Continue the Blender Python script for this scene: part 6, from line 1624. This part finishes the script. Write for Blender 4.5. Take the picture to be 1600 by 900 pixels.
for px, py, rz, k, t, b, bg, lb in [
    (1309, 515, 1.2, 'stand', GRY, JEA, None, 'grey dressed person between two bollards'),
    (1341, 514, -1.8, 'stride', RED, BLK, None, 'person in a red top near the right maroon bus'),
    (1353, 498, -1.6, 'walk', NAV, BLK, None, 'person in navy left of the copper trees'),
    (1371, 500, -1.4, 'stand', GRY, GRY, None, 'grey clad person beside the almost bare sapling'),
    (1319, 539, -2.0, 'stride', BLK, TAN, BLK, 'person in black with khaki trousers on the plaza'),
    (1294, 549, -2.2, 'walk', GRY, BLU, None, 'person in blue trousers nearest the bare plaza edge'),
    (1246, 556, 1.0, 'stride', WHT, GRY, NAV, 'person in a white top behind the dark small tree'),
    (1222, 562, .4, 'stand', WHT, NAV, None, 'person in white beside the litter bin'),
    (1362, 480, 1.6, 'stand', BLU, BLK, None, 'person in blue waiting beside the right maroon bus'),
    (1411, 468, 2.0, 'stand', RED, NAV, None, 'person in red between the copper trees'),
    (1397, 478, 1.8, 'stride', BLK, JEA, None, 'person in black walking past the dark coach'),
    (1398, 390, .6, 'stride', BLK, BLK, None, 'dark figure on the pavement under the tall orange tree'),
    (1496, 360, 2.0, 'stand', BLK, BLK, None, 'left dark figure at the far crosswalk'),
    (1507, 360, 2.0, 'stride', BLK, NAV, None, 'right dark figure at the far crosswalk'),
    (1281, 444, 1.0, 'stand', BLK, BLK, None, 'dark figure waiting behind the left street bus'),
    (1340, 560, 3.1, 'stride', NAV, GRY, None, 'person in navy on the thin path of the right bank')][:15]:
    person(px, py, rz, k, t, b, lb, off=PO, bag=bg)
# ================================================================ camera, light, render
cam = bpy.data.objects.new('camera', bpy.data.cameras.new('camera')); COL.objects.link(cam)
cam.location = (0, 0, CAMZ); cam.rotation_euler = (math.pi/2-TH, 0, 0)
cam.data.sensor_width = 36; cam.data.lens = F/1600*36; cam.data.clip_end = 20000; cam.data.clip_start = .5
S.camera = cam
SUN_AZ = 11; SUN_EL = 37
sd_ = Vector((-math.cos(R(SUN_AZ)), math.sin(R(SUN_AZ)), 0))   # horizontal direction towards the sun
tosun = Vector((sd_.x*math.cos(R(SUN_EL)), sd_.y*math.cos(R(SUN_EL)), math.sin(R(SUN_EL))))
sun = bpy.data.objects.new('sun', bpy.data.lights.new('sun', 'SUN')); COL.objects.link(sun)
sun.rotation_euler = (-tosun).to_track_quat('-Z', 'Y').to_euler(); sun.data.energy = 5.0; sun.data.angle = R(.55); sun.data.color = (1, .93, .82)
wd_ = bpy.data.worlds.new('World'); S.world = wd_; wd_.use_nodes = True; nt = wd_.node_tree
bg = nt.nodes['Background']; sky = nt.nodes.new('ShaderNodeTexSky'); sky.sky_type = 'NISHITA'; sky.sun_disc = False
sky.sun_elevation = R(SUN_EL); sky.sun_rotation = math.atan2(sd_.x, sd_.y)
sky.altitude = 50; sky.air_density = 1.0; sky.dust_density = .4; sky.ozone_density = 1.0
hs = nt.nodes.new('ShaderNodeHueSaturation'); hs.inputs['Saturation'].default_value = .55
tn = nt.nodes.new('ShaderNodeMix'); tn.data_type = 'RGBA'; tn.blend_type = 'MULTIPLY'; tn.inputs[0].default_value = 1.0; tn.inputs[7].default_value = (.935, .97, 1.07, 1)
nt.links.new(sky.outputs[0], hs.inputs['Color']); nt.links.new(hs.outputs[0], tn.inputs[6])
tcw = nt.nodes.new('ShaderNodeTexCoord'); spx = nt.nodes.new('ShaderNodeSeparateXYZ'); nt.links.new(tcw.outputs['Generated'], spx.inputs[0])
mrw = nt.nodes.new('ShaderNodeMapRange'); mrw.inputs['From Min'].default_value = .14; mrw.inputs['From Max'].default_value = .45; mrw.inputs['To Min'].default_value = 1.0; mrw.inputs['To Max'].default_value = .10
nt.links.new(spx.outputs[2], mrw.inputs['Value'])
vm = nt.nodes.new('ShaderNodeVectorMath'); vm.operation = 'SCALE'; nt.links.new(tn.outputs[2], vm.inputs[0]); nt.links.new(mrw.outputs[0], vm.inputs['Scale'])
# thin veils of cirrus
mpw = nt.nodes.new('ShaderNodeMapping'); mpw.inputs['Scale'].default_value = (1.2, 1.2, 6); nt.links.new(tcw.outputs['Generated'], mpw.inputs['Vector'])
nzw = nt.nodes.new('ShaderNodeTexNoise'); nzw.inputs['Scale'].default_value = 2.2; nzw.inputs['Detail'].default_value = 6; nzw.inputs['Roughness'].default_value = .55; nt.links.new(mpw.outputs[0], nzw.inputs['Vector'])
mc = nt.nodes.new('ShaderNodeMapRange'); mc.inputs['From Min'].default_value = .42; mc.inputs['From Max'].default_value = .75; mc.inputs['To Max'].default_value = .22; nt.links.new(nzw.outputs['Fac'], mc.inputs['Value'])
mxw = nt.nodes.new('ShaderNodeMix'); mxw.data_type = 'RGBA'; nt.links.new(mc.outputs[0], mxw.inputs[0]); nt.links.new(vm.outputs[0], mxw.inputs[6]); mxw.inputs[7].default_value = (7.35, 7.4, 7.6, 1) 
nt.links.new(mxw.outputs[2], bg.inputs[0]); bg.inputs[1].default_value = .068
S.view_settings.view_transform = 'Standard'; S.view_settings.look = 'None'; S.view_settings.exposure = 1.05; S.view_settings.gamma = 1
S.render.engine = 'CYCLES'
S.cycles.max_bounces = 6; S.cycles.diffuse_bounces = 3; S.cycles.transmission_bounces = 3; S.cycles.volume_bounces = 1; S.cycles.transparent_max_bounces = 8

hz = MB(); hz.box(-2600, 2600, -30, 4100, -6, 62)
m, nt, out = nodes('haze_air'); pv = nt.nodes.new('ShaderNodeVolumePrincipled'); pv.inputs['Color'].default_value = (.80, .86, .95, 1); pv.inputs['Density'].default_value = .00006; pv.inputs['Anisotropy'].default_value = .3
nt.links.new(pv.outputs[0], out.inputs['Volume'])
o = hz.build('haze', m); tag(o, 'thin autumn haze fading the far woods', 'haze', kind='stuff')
------------------------------------------------
◆ Problem to work on
Copy all of the data exactly.

◆ Response
Continue the Blender Python script for this scene: part 6, from line 1624. This part finishes the script. Write for Blender 4.5. Take the picture to be 1600 by 900 pixels.
for px, py, rz, k, t, b, bg, lb in [
    (1309, 515, 1.2, 'stand', GRY, JEA, None, 'grey dressed person between two bollards'),
    (1341, 514, -1.8, 'stride', RED, BLK, None, 'person in a red top near the right maroon bus'),
    (1353, 498, -1.6, 'walk', NAV, BLK, None, 'person in navy left of the copper trees'),
    (1371, 500, -1.4, 'stand', GRY, GRY, None, 'grey clad person beside the almost bare sapling'),
    (1319, 539, -2.0, 'stride', BLK, TAN, BLK, 'person in black with khaki trousers on the plaza'),
    (1294, 549, -2.2, 'walk', GRY, BLU, None, 'person in blue trousers nearest the bare plaza edge'),
    (1246, 556, 1.0, 'stride', WHT, GRY, NAV, 'person in a white top behind the dark small tree'),
    (1222, 562, .4, 'stand', WHT, NAV, None, 'person in white beside the litter bin'),
    (1362, 480, 1.6, 'stand', BLU, BLK, None, 'person in blue waiting beside the right maroon bus'),
    (1411, 468, 2.0, 'stand', RED, NAV, None, 'person in red between the copper trees'),
    (1397, 478, 1.8, 'stride', BLK, JEA, None, 'person in black walking past the dark coach'),
    (1398, 390, .6, 'stride', BLK, BLK, None, 'dark figure on the pavement under the tall orange tree'),
    (1496, 360, 2.0, 'stand', BLK, BLK, None, 'left dark figure at the far crosswalk'),
    (1507, 360, 2.0, 'stride', BLK, NAV, None, 'right dark figure at the far crosswalk'),
    (1281, 444, 1.0, 'stand', BLK, BLK, None, 'dark figure waiting behind the left street bus'),
    (1340, 560, 3.1, 'stride', NAV, GRY, None, 'person in navy on the thin path of the right bank')][:15]:
    person(px, py, rz, k, t, b, lb, off=PO, bag=bg)
# ================================================================ camera, light, render
cam = bpy.data.objects.new('camera', bpy.data.cameras.new('camera')); COL.objects.link(cam)
cam.location = (0, 0, CAMZ); cam.rotation_euler = (math.pi/2-TH, 0, 0)
cam.data.sensor_width = 36; cam.data.lens = F/1600*36; cam.data.clip_end = 20000; cam.data.clip_start = .5
S.camera = cam
SUN_AZ = 11; SUN_EL = 37
sd_ = Vector((-math.cos(R(SUN_AZ)), math.sin(R(SUN_AZ)), 0))   # horizontal direction towards the sun
tosun = Vector((sd_.x*math.cos(R(SUN_EL)), sd_.y*math.cos(R(SUN_EL)), math.sin(R(SUN_EL))))
sun = bpy.data.objects.new('sun', bpy.data.lights.new('sun', 'SUN')); COL.objects.link(sun)
sun.rotation_euler = (-tosun).to_track_quat('-Z', 'Y').to_euler(); sun.data.energy = 5.0; sun.data.angle = R(.55); sun.data.color = (1, .93, .82)
wd_ = bpy.data.worlds.new('World'); S.world = wd_; wd_.use_nodes = True; nt = wd_.node_tree
bg = nt.nodes['Background']; sky = nt.nodes.new('ShaderNodeTexSky'); sky.sky_type = 'NISHITA'; sky.sun_disc = False
sky.sun_elevation = R(SUN_EL); sky.sun_rotation = math.atan2(sd_.x, sd_.y)
sky.altitude = 50; sky.air_density = 1.0; sky.dust_density = .4; sky.ozone_density = 1.0
hs = nt.nodes.new('ShaderNodeHueSaturation'); hs.inputs['Saturation'].default_value = .55
tn = nt.nodes.new('ShaderNodeMix'); tn.data_type = 'RGBA'; tn.blend_type = 'MULTIPLY'; tn.inputs[0].default_value = 1.0; tn.inputs[7].default_value = (.935, .97, 1.07, 1)
nt.links.new(sky.outputs[0], hs.inputs['Color']); nt.links.new(hs.outputs[0], tn.inputs[6])
tcw = nt.nodes.new('ShaderNodeTexCoord'); spx = nt.nodes.new('ShaderNodeSeparateXYZ'); nt.links.new(tcw.outputs['Generated'], spx.inputs[0])
mrw = nt.nodes.new('ShaderNodeMapRange'); mrw.inputs['From Min'].default_value = .14; mrw.inputs['From Max'].default_value = .45; mrw.inputs['To Min'].default_value = 1.0; mrw.inputs['To Max'].default_value = .10
nt.links.new(spx.outputs[2], mrw.inputs['Value'])
vm = nt.nodes.new('ShaderNodeVectorMath'); vm.operation = 'SCALE'; nt.links.new(tn.outputs[2], vm.inputs[0]); nt.links.new(mrw.outputs[0], vm.inputs['Scale'])
# thin veils of cirrus
mpw = nt.nodes.new('ShaderNodeMapping'); mpw.inputs['Scale'].default_value = (1.2, 1.2, 6); nt.links.new(tcw.outputs['Generated'], mpw.inputs['Vector'])
nzw = nt.nodes.new('ShaderNodeTexNoise'); nzw.inputs['Scale'].default_value = 2.2; nzw.inputs['Detail'].default_value = 6; nzw.inputs['Roughness'].default_value = .55; nt.links.new(mpw.outputs[0], nzw.inputs['Vector'])
mc = nt.nodes.new('ShaderNodeMapRange'); mc.inputs['From Min'].default_value = .42; mc.inputs['From Max'].default_value = .75; mc.inputs['To Max'].default_value = .22; nt.links.new(nzw.outputs['Fac'], mc.inputs['Value'])
mxw = nt.nodes.new('ShaderNodeMix'); mxw.data_type = 'RGBA'; nt.links.new(mc.outputs[0], mxw.inputs[0]); nt.links.new(vm.outputs[0], mxw.inputs[6]); mxw.inputs[7].default_value = (7.35, 7.4, 7.6, 1) 
nt.links.new(mxw.outputs[2], bg.inputs[0]); bg.inputs[1].default_value = .068
S.view_settings.view_transform = 'Standard'; S.view_settings.look = 'None'; S.view_settings.exposure = 1.05; S.view_settings.gamma = 1
S.render.engine = 'CYCLES'
S.cycles.max_bounces = 6; S.cycles.diffuse_bounces = 3; S.cycles.transmission_bounces = 3; S.cycles.volume_bounces = 1; S.cycles.transparent_max_bounces = 8

hz = MB(); hz.box(-2600, 2600, -30, 4100, -6, 62)
m, nt, out = nodes('haze_air'); pv = nt.nodes.new('ShaderNodeVolumePrincipled'); pv.inputs['Color'].default_value = (.80, .86, .95, 1); pv.inputs['Density'].default_value = .00006; pv.inputs['Anisotropy'].default_value = .3
nt.links.new(pv.outputs[0], out.inputs['Volume'])
o = hz.build('haze', m); tag(o, 'thin autumn haze fading the far woods', 'haze', kind='stuff')